**** SUPPLIED MATERIAL ****

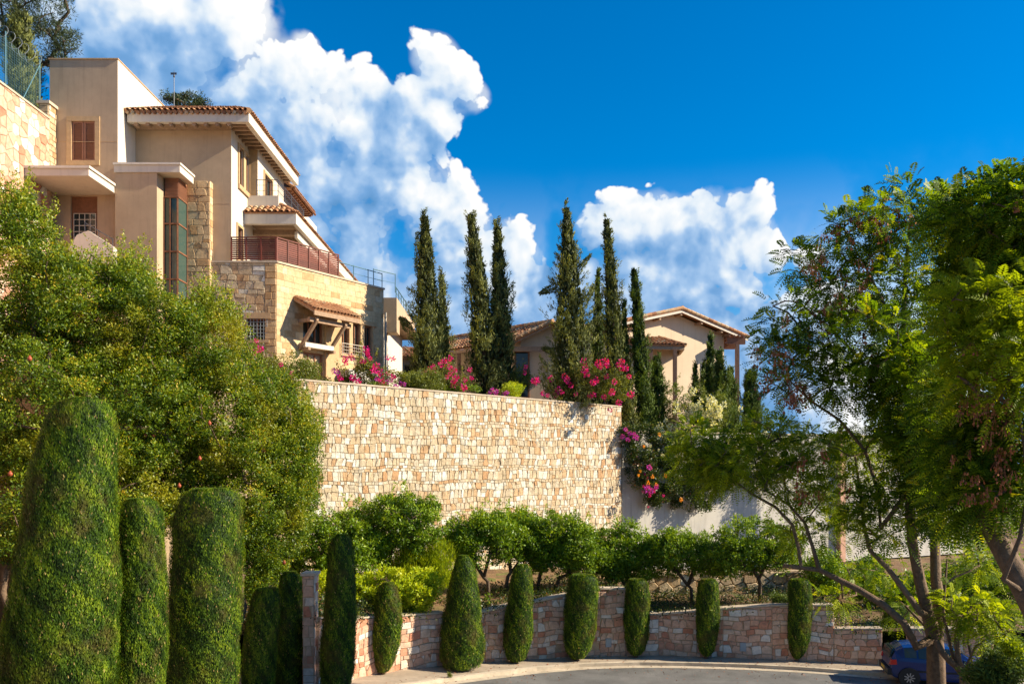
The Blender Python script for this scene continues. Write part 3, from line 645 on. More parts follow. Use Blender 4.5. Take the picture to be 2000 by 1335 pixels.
# cream rendered wall to its right
CW0, CW1 = (5.75, 44.6), (30, 56); CF = Fr(CW0, (CW1[0]-CW0[0], CW1[1]-CW0[1])); cl_ = math.hypot(CW1[0]-CW0[0], CW1[1]-CW0[1])
T = thing('garden_wall', 'plain pale grey rendered wall hung with dark flowering climbers, right of the great stone wall', 'wall', (CW0[0], CW0[1], 2))
mb = MB()
k = 10
for i in range(k):
    a, b = cl_*i/k, cl_*(i+1)/k; mb.fbox(CF, a+.004, b-.004, 1.5, 9.0, -.4, 0, random.random())
mb.fbox(CF, .0, cl_, 1.5, 8.99, -.38, -.012); mb.build('rendered_face', CREAM, T)
mb = MB(); mb.fbox(CF, -.02, cl_, 9.004, 9.09, -.45, .05); mb.build('coping', COP, T)
uu, _ = CF.hit(1638, 1000); mb = MB(); mb.fbox(CF, uu-.2, uu+.2, 1.5, 9.3, .02, .35); mb.build('pier', hard('pink_render', S2((.52, .30, .20), (.58, .34, .24)), bump=.2), T)
# rough rock wall behind the right-hand citrus trees
T = thing('rock_wall', 'rough orange rock wall in the shade behind the right-hand citrus trees', 'wall', (7, 36.6, 1)); RF = Fr((xx(1235, 36.6), 36.6), (1, .08))
mb = MB(); mb.fbox(RF, 0, 11, .6, 2.72, -.4, 0); mb.build('mortar_core', MORT, T); mb = MB()
stones(mb, RF.pt, [(0.0, .8), (11.0, .8), (11.0, 2.7), (0.0, 2.7)], [.4], lambda h: .5, 'rubble', .03, .16, 91, bias=(.1, .6), white=.04); mb.build('stone_facing', STONE, T)
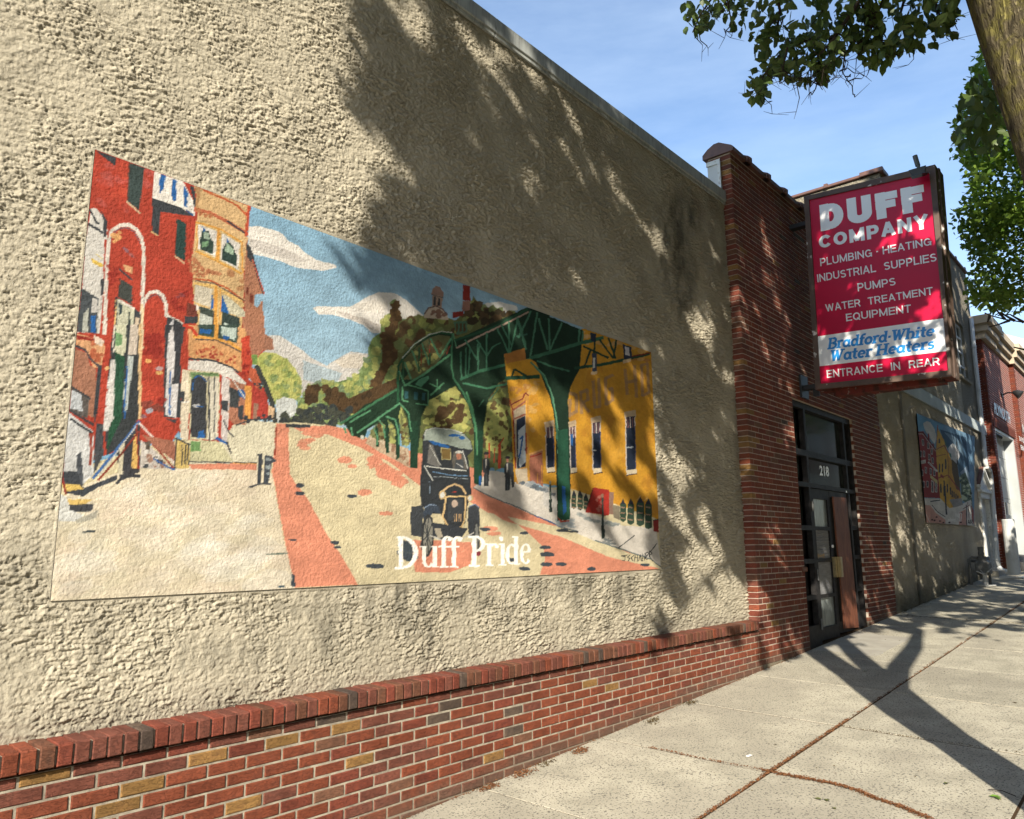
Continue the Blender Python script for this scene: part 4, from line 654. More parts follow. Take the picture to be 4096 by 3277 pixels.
# mural panel, painted in numpy and carried by its surface
cv=paint_mural()
def paint_panel(name,cv,corners,yf,cw,rh,m,label,cat,warp,nseed,dirt=0.):
    TL,TR,BRc,BL=corners;u=np.linspace(0,1,cw)**1.12;v=np.linspace(0,1,rh);U,V=np.meshgrid(u,v)
    X=(BL[0]*(1-U)+BRc[0]*U)*(1-V)+(TL[0]*(1-U)+TR[0]*U)*V;Z=(BL[2]*(1-U)+BRc[2]*U)*(1-V)+(TL[2]*(1-U)+TR[2]*U)*V
    px,py,_=project(np.stack([X,np.full_like(X,yf),Z],-1))
    px=px+(fnoise(rh,cw,5,3,nseed)-.5)*warp*2;py=py+(fnoise(rh,cw,5,3,nseed+1)-.5)*warp*2
    cx=np.clip((px-cv.x0)*cv.k-.5,1,cv.w-3);cy=np.clip((py-cv.y0)*cv.k-.5,1,cv.h-3);xi=cx.astype(int);yi=cy.astype(int);fx=(cx-xi)[...,None];fy=(cy-yi)[...,None];A=cv.a
    c=(A[yi,xi]*(1-fx)+A[yi,xi+1]*fx)*(1-fy)+(A[yi+1,xi]*(1-fx)+A[yi+1,xi+1]*fx)*fy
    k=(.90+.20*fnoise(rh,cw,14,4,nseed+2))*(.94+.12*fnoise(rh,cw,3,3,nseed+5))*(.93+.14*fnoise(rh,cw,50,3,nseed+3,.4));c=c*k[...,None];c=c*.86+c.mean(-1,keepdims=True)*.14;c=srgb(np.clip(c,0,255)/255.)*PAINTK
    X_=X;Yv=yf-(fnoise(rh,cw,6,4,nseed+4)-.5)*.0025
    root=empty(name,(float(X.mean()),yf,float(Z.mean())),label,cat)
    grid_mesh('painted_face',X,Yv,Z,m,root,c)
    fr=MB();e=.008
    for (p,q) in ((TL,TR),(TR,BRc),(BRc,BL),(BL,TL)):
        fr.face([(p[0],yf,p[2]),(q[0],yf,q[2]),(q[0],yf+.02,q[2]),(p[0],yf+.02,p[2])])
    fr.build('panel_edge',M_joint,root);return root
paint_panel('mural',cv,MC,YS-.003,640,400,M_paint,'big street mural with red houses, green viaduct, old car and the words Duff Pride','mural',2.2,30)
# ================================================================== BRICKS
def brick_mesh(w,h,d,mi,name,mats):
    e=.005;mb=MB();y0=-d;v=[(0,0,0),(w,0,0),(w,0,h),(0,0,h),(0,y0+e,0),(w,y0+e,0),(w,y0+e,h),(0,y0+e,h),(e,y0,e),(w-e,y0,e),(w-e,y0,h-e),(e,y0,h-e)]
    f=[(8,9,10,11)]+[(4+k,4+(k+1)%4,8+(k+1)%4,8+k) for k in range(4)]+[(k,(k+1)%4,4+(k+1)%4,4+k) for k in range(4)]
    return v,f
def tonepick(kind=0):
    r=random.random()
    return 0 if r<.46 else 1 if r<.64 else 2
meshcache={}
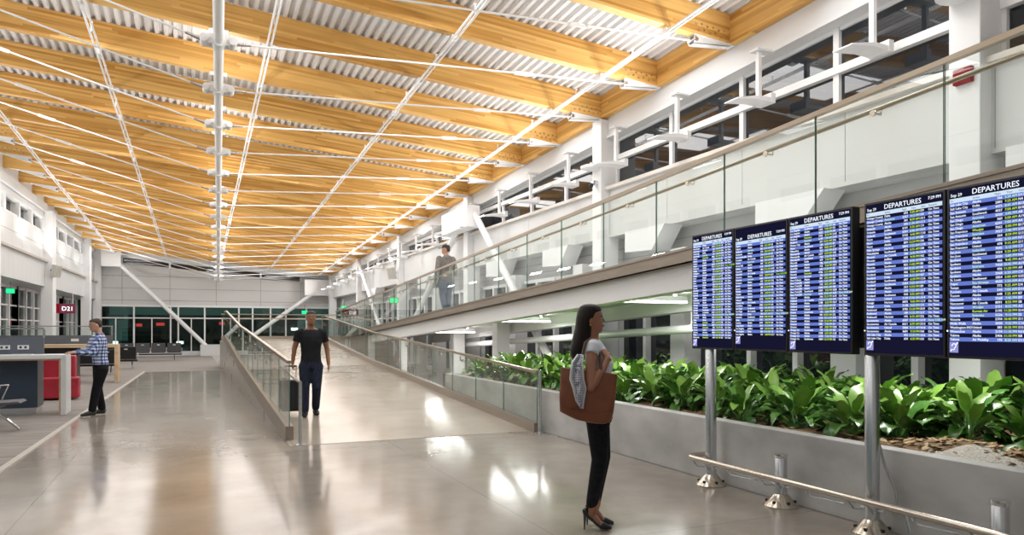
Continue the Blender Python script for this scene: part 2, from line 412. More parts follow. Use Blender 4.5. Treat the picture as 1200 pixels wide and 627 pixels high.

****

REQUIREMENT – Give an exact copy of the material, leaving out every picture.

EXPECTED ANSWER –
The Blender Python script for this scene continues. Write part 3, from line 645 on. More parts follow. Use Blender 4.5. Take the picture to be 2000 by 1335 pixels.
# cream rendered wall to its right
CW0, CW1 = (5.75, 44.6), (30, 56); CF = Fr(CW0, (CW1[0]-CW0[0], CW1[1]-CW0[1])); cl_ = math.hypot(CW1[0]-CW0[0], CW1[1]-CW0[1])
T = thing('garden_wall', 'plain pale grey rendered wall hung with dark flowering climbers, right of the great stone wall', 'wall', (CW0[0], CW0[1], 2))
mb = MB()
k = 10
for i in range(k):
    a, b = cl_*i/k, cl_*(i+1)/k; mb.fbox(CF, a+.004, b-.004, 1.5, 9.0, -.4, 0, random.random())
mb.fbox(CF, .0, cl_, 1.5, 8.99, -.38, -.012); mb.build('rendered_face', CREAM, T)
mb = MB(); mb.fbox(CF, -.02, cl_, 9.004, 9.09, -.45, .05); mb.build('coping', COP, T)
uu, _ = CF.hit(1638, 1000); mb = MB(); mb.fbox(CF, uu-.2, uu+.2, 1.5, 9.3, .02, .35); mb.build('pier', hard('pink_render', S2((.52, .30, .20), (.58, .34, .24)), bump=.2), T)
# rough rock wall behind the right-hand citrus trees
T = thing('rock_wall', 'rough orange rock wall in the shade behind the right-hand citrus trees', 'wall', (7, 36.6, 1)); RF = Fr((xx(1235, 36.6), 36.6), (1, .08))
mb = MB(); mb.fbox(RF, 0, 11, .6, 2.72, -.4, 0); mb.build('mortar_core', MORT, T); mb = MB()
stones(mb, RF.pt, [(0.0, .8), (11.0, .8), (11.0, 2.7), (0.0, 2.7)], [.4], lambda h: .5, 'rubble', .03, .16, 91, bias=(.1, .6), white=.04); mb.build('stone_facing', STONE, T)
Continue the Blender Python script for this scene: part 4, from line 654. More parts follow. Take the picture to be 4096 by 3277 pixels.
# mural panel, painted in numpy and carried by its surface
cv=paint_mural()
def paint_panel(name,cv,corners,yf,cw,rh,m,label,cat,warp,nseed,dirt=0.):
    TL,TR,BRc,BL=corners;u=np.linspace(0,1,cw)**1.12;v=np.linspace(0,1,rh);U,V=np.meshgrid(u,v)
    X=(BL[0]*(1-U)+BRc[0]*U)*(1-V)+(TL[0]*(1-U)+TR[0]*U)*V;Z=(BL[2]*(1-U)+BRc[2]*U)*(1-V)+(TL[2]*(1-U)+TR[2]*U)*V
    px,py,_=project(np.stack([X,np.full_like(X,yf),Z],-1))
    px=px+(fnoise(rh,cw,5,3,nseed)-.5)*warp*2;py=py+(fnoise(rh,cw,5,3,nseed+1)-.5)*warp*2
    cx=np.clip((px-cv.x0)*cv.k-.5,1,cv.w-3);cy=np.clip((py-cv.y0)*cv.k-.5,1,cv.h-3);xi=cx.astype(int);yi=cy.astype(int);fx=(cx-xi)[...,None];fy=(cy-yi)[...,None];A=cv.a
    c=(A[yi,xi]*(1-fx)+A[yi,xi+1]*fx)*(1-fy)+(A[yi+1,xi]*(1-fx)+A[yi+1,xi+1]*fx)*fy
    k=(.90+.20*fnoise(rh,cw,14,4,nseed+2))*(.94+.12*fnoise(rh,cw,3,3,nseed+5))*(.93+.14*fnoise(rh,cw,50,3,nseed+3,.4));c=c*k[...,None];c=c*.86+c.mean(-1,keepdims=True)*.14;c=srgb(np.clip(c,0,255)/255.)*PAINTK
    X_=X;Yv=yf-(fnoise(rh,cw,6,4,nseed+4)-.5)*.0025
    root=empty(name,(float(X.mean()),yf,float(Z.mean())),label,cat)
    grid_mesh('painted_face',X,Yv,Z,m,root,c)
    fr=MB();e=.008
    for (p,q) in ((TL,TR),(TR,BRc),(BRc,BL),(BL,TL)):
        fr.face([(p[0],yf,p[2]),(q[0],yf,q[2]),(q[0],yf+.02,q[2]),(p[0],yf+.02,p[2])])
    fr.build('panel_edge',M_joint,root);return root
paint_panel('mural',cv,MC,YS-.003,640,400,M_paint,'big street mural with red houses, green viaduct, old car and the words Duff Pride','mural',2.2,30)
# ================================================================== BRICKS
def brick_mesh(w,h,d,mi,name,mats):
    e=.005;mb=MB();y0=-d;v=[(0,0,0),(w,0,0),(w,0,h),(0,0,h),(0,y0+e,0),(w,y0+e,0),(w,y0+e,h),(0,y0+e,h),(e,y0,e),(w-e,y0,e),(w-e,y0,h-e),(e,y0,h-e)]
    f=[(8,9,10,11)]+[(4+k,4+(k+1)%4,8+(k+1)%4,8+k) for k in range(4)]+[(k,(k+1)%4,4+(k+1)%4,4+k) for k in range(4)]
    return v,f
def tonepick(kind=0):
    r=random.random()
    return 0 if r<.46 else 1 if r<.64 else 2
meshcache={}
Continue the Blender Python script for this scene: part 2, from line 412. More parts follow. Use Blender 4.5. Treat the picture as 1200 pixels wide and 627 pixels high.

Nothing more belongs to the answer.